A trio can be great if you are directing a scene or playing a trio and one student can step out to observe and provide direction or feedback on the work of the others. But what if students are tasked to contribute equally. Can it happen? Do the students at the age group with which you are working have the skills needed to ensure one person doesn’t get left out? Or not to retreat passively and let the more assertive personalities take over?

Might you set the tone for SEL by acknowledging that very challenge at hand:

“Hey, class. One thing I notice is that trios can feel awkward during collaboration. Usually, one person may feel left out or may retreat. I am wondering if, in addition to the task at hand, the three of you could be aware of the potential of that dynamic and address it? Think about how things are going, who is doing the talking/leading and who isn’t? How can that get remedied? I am here for support. We’ll report on this dynamic, in addition to insights from your assignment, when we return to whole group.”

Simply drawing attention to the needs of each person within a shared experience, which can be done in all group sizes, can be a pivotal action toward developing relationship skills and social awareness without requiring a change of classroom procedures.

To explore other groupings, what would the value be of having students work in quartets over duets? Odd numbers? Even numbers? Does the grouping set up what you want students to get out of the experience? Or is this creating social dynamics that can be rehearsed, especially if the groupings aren’t arbitrary numbers determined by, say, instrument or dancers within a section of choreography?

Developing intention in how you are using groupings to support the learning targets.
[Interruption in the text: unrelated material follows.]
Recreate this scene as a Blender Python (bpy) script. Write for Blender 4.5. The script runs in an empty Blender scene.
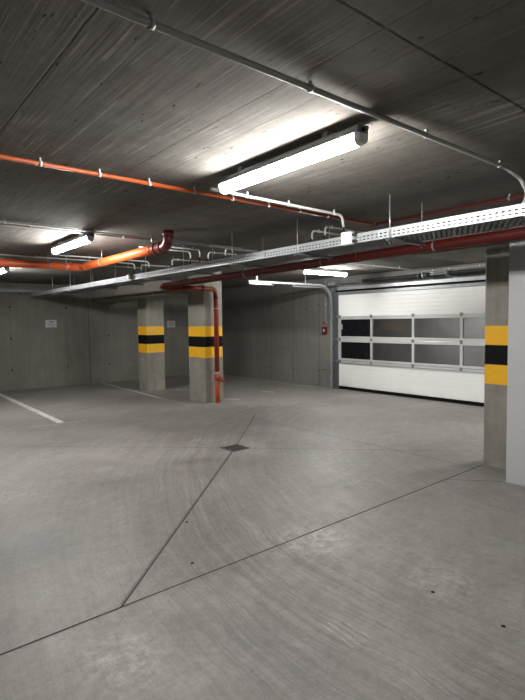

Deciding to remove or address the obstacles related to social dynamics, can make your classroom management, and the social emotional learning in your classroom, go from good to great.

Connecting to the World Around Us

Teaching students to consider how artists’ lived experiences shape the work they make, improves students’ cultural understanding of the arts, and helps to refine their personal worldview.

Culturally responsive teaching encourages us, educators and students, to see difference as well as commonality. In doing so, we are able to see the whole person. Seeing the whole person invites us to realize how our lived experiences vary and where they need more commonality, through justice and equality.

In the arts classroom, in all classrooms really, this takes shape with courage and curriculum. Courage leads because we must be willing to see ourselves and our actions for how they truly impact others. Curriculum provides a framework for the ideas that are important for us to explore, examine, and engage with in meaningful ways. Attention to voice and agency, power and profit, help us use the arts as a lens through which we can better see community and culture.

We can ask questions such as,

  • “What does the art tell us about this person, this era, this region, this issue, this perspective?”
  • “Who is making art and who is profiting from it?”
  • “Who owns this work and why?”

Students can then consider their own voice and agency, circumstance, and the messages they desire, or need, to make known.

  • “What does my art say about me, my era, my region, the issues I face, my perspective?”
  • “Who am I in the context of art-makers and who benefits from engaging with me?”
  • “Do I own this work? How can I ensure that I do? Why is it important?”

Teaching students to connect to themselves, to others, and to the world around them requires that we as educators be willing to do the same. The arts offer us time to process, reflect, and make decisions about what to do with what we learn. Let’s choreograph a process of making connections for our students and ourselves – our community and our world benefit when we do.